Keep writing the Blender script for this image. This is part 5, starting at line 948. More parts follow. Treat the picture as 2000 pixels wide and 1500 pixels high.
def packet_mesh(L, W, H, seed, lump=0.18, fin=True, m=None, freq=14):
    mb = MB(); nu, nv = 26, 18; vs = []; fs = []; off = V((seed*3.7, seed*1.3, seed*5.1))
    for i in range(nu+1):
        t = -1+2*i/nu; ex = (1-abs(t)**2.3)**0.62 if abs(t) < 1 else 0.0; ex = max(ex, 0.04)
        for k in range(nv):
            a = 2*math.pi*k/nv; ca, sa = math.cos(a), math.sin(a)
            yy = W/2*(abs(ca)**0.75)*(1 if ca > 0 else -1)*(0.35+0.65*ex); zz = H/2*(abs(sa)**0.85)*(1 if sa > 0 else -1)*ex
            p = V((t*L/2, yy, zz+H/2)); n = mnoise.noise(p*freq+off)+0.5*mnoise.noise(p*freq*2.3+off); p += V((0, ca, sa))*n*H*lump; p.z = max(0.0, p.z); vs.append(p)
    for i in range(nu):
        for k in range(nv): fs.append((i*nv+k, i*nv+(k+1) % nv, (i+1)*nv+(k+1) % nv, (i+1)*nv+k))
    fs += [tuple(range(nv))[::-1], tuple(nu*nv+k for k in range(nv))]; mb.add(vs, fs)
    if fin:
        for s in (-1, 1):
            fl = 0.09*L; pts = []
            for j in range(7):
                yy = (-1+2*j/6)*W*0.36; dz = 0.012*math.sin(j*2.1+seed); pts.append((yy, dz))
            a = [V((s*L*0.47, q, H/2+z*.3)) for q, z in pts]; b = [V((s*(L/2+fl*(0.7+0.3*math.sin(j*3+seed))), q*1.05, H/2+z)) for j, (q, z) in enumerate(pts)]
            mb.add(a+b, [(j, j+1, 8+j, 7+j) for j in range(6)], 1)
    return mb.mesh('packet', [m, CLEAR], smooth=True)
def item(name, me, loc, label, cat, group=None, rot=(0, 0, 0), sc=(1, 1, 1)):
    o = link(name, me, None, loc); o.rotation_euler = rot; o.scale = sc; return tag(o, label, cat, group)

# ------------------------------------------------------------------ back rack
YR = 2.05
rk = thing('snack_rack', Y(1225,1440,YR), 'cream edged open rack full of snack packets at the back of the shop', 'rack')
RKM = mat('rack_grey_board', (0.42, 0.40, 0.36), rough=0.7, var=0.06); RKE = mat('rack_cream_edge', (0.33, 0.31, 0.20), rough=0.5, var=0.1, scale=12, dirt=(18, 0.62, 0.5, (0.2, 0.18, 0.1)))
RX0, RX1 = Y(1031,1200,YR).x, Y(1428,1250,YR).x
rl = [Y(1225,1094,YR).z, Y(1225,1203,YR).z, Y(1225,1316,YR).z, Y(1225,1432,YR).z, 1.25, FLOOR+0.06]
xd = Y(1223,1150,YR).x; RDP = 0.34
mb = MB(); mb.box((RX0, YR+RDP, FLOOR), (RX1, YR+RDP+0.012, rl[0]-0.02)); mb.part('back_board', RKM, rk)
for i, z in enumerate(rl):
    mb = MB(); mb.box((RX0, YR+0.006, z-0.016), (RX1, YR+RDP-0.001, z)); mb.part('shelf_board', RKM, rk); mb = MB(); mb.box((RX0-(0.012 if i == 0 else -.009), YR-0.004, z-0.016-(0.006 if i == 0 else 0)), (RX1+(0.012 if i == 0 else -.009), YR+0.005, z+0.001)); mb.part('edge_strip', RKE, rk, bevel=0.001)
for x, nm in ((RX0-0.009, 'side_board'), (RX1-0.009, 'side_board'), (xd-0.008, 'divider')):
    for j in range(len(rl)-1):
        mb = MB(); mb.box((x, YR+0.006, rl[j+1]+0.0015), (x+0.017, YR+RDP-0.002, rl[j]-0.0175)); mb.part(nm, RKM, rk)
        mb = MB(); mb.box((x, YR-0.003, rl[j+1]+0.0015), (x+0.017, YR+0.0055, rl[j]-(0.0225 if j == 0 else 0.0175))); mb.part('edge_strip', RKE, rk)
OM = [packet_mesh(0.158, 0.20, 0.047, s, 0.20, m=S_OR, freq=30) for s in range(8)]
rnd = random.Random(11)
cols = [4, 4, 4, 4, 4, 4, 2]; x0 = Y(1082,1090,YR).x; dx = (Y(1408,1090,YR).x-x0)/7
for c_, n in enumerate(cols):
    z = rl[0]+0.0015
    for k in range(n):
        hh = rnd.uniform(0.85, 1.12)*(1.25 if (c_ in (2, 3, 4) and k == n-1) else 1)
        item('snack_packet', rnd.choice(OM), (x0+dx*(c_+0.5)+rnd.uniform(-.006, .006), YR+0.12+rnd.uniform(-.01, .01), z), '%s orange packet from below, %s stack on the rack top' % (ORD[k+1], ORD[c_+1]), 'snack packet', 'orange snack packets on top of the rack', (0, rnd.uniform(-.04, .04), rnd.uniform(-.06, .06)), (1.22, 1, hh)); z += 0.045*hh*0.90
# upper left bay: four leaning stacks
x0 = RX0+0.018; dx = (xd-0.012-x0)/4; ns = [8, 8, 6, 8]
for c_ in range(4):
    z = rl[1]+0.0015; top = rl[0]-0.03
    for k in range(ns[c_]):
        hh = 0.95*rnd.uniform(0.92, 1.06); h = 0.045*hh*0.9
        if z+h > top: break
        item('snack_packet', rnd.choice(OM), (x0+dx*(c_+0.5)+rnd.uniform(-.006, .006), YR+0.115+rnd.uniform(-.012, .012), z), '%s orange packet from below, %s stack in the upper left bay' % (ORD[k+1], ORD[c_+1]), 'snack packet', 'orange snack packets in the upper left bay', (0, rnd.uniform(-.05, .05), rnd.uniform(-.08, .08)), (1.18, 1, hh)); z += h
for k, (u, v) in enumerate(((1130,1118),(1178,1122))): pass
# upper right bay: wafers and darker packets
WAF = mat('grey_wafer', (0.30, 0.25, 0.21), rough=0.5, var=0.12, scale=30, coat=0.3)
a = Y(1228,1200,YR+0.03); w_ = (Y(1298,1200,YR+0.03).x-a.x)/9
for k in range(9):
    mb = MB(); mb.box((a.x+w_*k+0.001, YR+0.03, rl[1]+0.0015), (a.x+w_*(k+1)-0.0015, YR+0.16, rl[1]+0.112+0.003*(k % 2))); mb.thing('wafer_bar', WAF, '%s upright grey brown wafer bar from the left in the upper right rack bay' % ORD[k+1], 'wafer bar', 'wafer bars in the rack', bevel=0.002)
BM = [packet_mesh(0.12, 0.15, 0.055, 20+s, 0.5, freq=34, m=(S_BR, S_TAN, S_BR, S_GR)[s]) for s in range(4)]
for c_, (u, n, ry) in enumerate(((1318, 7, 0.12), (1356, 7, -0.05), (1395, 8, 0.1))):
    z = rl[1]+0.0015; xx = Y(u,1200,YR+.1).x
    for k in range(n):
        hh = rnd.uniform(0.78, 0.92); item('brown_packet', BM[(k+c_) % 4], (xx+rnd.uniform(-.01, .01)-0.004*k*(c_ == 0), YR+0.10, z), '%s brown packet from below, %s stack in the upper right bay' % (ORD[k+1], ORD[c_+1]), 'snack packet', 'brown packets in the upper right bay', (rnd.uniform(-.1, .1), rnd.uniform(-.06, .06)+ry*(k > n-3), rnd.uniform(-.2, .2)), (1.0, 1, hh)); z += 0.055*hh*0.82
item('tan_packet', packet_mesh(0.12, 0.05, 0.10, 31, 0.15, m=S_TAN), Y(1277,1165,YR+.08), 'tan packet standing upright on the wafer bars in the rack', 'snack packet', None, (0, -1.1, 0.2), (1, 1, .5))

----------

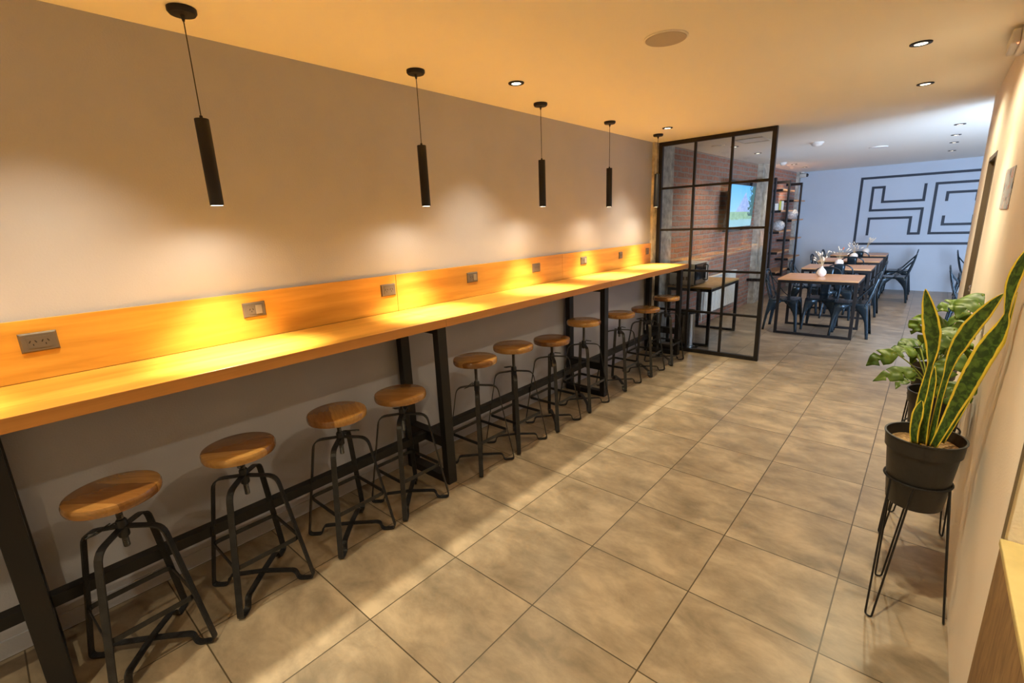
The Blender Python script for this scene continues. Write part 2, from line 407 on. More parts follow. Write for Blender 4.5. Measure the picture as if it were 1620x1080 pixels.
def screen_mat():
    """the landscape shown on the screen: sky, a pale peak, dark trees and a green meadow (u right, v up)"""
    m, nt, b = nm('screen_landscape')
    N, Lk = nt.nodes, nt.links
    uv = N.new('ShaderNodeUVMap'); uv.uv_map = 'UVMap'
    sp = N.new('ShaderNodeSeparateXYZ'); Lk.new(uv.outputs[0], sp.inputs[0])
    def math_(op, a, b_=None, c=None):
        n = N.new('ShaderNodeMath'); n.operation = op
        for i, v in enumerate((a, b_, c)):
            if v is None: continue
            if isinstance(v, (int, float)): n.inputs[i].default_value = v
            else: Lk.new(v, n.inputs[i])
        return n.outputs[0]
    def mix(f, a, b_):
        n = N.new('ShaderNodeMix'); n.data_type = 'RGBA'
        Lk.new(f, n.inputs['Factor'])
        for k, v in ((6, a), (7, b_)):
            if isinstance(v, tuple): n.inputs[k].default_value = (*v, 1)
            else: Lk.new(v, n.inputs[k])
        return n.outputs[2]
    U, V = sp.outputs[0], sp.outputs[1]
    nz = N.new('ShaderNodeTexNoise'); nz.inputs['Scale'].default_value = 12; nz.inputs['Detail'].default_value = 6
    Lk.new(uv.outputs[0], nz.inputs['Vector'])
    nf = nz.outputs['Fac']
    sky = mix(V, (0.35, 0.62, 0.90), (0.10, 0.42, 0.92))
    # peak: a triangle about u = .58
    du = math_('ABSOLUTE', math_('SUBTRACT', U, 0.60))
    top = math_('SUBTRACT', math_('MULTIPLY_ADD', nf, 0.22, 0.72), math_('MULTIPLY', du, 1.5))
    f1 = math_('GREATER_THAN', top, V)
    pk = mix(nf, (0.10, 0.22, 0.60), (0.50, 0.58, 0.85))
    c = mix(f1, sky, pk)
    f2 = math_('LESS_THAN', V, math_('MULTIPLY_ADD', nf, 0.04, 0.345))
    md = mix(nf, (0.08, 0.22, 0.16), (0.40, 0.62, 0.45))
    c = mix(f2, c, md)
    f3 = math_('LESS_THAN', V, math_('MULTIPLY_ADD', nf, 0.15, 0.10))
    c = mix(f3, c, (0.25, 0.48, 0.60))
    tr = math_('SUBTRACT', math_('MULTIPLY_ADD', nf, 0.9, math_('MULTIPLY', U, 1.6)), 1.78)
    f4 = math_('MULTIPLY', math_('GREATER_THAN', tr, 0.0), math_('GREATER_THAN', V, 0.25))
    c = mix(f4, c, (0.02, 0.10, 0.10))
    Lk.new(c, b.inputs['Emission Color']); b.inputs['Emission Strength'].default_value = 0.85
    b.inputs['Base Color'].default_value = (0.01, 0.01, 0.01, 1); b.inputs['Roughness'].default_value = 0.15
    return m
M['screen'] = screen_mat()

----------

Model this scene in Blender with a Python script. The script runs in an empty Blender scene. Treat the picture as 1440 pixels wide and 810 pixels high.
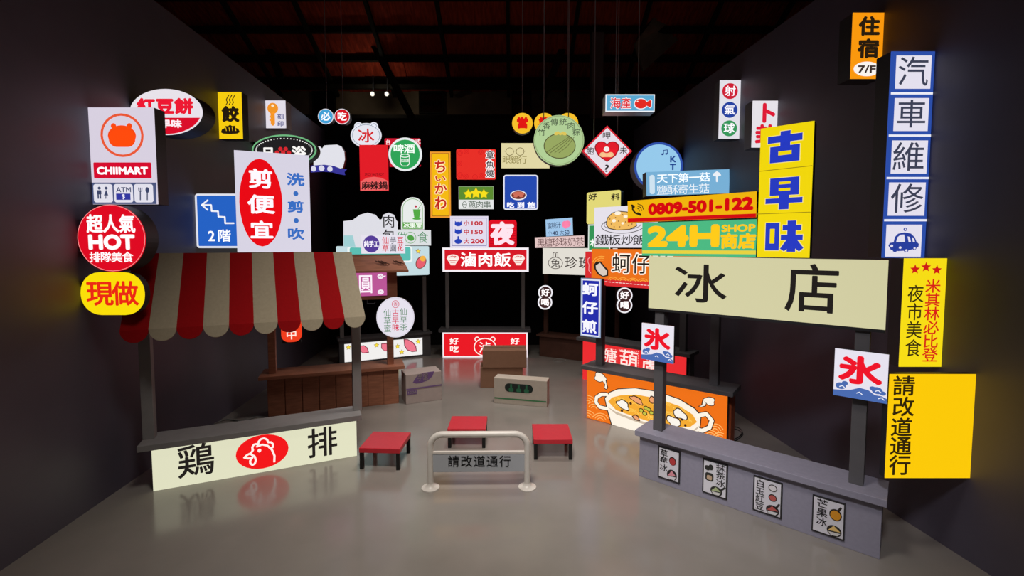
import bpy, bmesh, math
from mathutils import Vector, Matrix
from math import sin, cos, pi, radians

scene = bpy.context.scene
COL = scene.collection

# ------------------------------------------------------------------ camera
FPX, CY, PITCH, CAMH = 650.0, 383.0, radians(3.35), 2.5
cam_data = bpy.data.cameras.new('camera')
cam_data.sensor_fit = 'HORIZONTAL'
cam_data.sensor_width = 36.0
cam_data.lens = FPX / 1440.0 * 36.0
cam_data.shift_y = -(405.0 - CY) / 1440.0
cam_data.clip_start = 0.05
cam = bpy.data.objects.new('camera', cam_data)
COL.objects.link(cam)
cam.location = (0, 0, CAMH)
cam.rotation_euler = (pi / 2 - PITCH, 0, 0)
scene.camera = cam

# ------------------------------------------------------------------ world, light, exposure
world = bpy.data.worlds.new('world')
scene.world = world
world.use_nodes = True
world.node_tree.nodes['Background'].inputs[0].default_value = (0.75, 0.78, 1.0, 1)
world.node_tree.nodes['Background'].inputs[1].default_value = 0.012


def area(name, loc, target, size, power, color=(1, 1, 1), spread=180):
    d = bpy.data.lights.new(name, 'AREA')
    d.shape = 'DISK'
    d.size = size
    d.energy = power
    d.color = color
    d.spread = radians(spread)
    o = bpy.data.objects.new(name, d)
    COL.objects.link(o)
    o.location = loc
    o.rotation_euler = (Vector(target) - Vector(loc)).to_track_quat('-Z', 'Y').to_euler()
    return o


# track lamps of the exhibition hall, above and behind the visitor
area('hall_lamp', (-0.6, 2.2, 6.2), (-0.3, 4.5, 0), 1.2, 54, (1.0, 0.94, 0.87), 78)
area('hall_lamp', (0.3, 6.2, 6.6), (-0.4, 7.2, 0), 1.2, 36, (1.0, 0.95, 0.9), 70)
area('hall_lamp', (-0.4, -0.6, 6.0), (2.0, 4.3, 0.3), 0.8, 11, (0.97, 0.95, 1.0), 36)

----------

* Exercise goal
Only the lines from the one with "Model this scene" down to the one with "COL = scene.collection" belong in your copy, both ends included; write them out exactly and skip any pictures.

* Result
Model this scene in Blender with a Python script. The script runs in an empty Blender scene. Treat the picture as 1440 pixels wide and 810 pixels high.
import bpy, bmesh, math
from mathutils import Vector, Matrix
from math import sin, cos, pi, radians

scene = bpy.context.scene
COL = scene.collection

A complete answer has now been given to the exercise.